| Published January 3rd, 2024 | Letters to the editor | | | | | A Better Rezoning Plan for Orinda
The recent mailing of notices to some Orinda residents, advising of the first phase of proposed rezoning consistent with its adopted Housing Element, has renewed interest in how can Orinda best comply with the state mandate that the city rezone to allow 1,359 new housing units. The first phase of the current rezoning plan, presented to the Planning Commission and a large audience of concerned residents on Dec. 12, 2023, calls for adding 286 housing units at the three churches south of downtown, and at Miramonte High School. Additional rezoning, not yet announced, would allow an additional 421 to 1,618 units to be added downtown. Concerns expressed at the meeting, and online, concerned traffic, schools, and emergency response and evacuation.
Preliminary important note: that fact that the city designates a site as for "affordable housing" is not binding on the owner or developer; they are free to decide whether to reduce rents/prices and restrict tenants/buyers for some or all of the units to "affordable" levels.
Here is a better plan: (1) Miramonte High School: no housing. (2) Churches south of downtown: Take into account new SB 4, that provides that, notwithstanding current single family zoning, affordable housing can be built at churches as a matter of right, regardless of zoning, at a density of 20 units/acre. Given this reality, a density of 20 units/acre might as well be included in the state-mandate Housing Element and zoning.
(3) Downtown: add at most 240 units per the recommendation of the 2017 report Orinda received from the Urban Law Institute's Technical Assistance Panel. Adding more housing than that downtown will jam traffic on Moraga Way and on Camino Pablo, both of which lead only to downtown, and will, as the EIR found, have a "significant" adverse impact on emergency response and evacuation.
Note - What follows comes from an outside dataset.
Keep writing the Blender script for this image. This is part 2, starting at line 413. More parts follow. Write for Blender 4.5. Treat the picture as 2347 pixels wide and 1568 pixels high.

(4) CalTrans parcel near CalShakes and across Highway 24 from Wilder: add the balance of the required housing excluding market rate (approx 700 units) here, in a high density, mixed income (50% affordable), mixed use small village development, based on N. Berkeley BART plans (buildings three to eight stories with parking and open space), plus a shuttle to downtown and BART, and amenities such as a casual restaurant or brew pub, convenience store. Although HCD rejected the city's plan for the CalTrans parcel, the most likely reason was that the city proposed only a low income isolated project without amenities, which housing advocacy groups opposed. HCD didn't totally reject use of the CalTrans parcel, as some believe. In fact, to the contrary, HCD directed the city "to rezone the CalTrans Gateway site and decertify the site to allow for affordable housing development by January 2026." Focusing on the CalTrans parcel would reduce the impact on schools south of Orinda, and the increased school population on the north side could be at least partially absorbed if the School District exercises its option to build a new elementary school at Wilder. Doing so would also minimize the adverse impacts on traffic, and on emergency response and evacuation.
My plan would balance the requirements of the state mandate with a goal of minimizing adverse impacts on traffic, schools, and emergency response and evacuation.
Nick Waranoff
Orinda
Orinda Bans Public Comments on Zoom
Thank you Lamorinda Weekly for reporting on the public participation travesty occurring in Orinda ("Orinda U-turn", Dec. 20). "Reacting" to an imagined inundation of hate speech by communists, Islamic terrorists, and Hells Angels, Orinda's City Manager banned public comment via Zoom from public meetings. And after two sessions of discussions, the City Council endorsed the prohibition.
For two and a half years, all City meetings were conducted on Zoom with no incidence of hate speech. In March, in-person meetings resumed but the City Manager "advised" the Council that it would be too difficult or expensive to provide Zoom access to any meeting other than Council and Planning Commission meetings. (An internet search of Zoom Rooms and technology like Meeting Owl suggests otherwise.)
Did this disuse of technology have any impact on public participation? Prior to the shutting down of Zoom, the SSTOC (which is the watchdog managing $4 million a year of Measure R sales tax revenue) conducted 23 monthly meetings on Zoom with 70 comments from 13 residents. In the ten months since Zoom was ended, one resident attended and commented at one meeting. Mission accomplished. Keep those pesky citizens away.
What is the City manager afraid of? That residents might voice objections to his policies? Like spending almost 90% of essential service funding, including Measure R's $4 million, on roads and storm drains while spending less than 10% on wildfire fuel mitigation, which Measure R was supposed to address? Or that after three years the City's wildfire prevention "plan" still has no way to measure the impact of measures taken because the City Manager told the Council that the City has "other" priorities?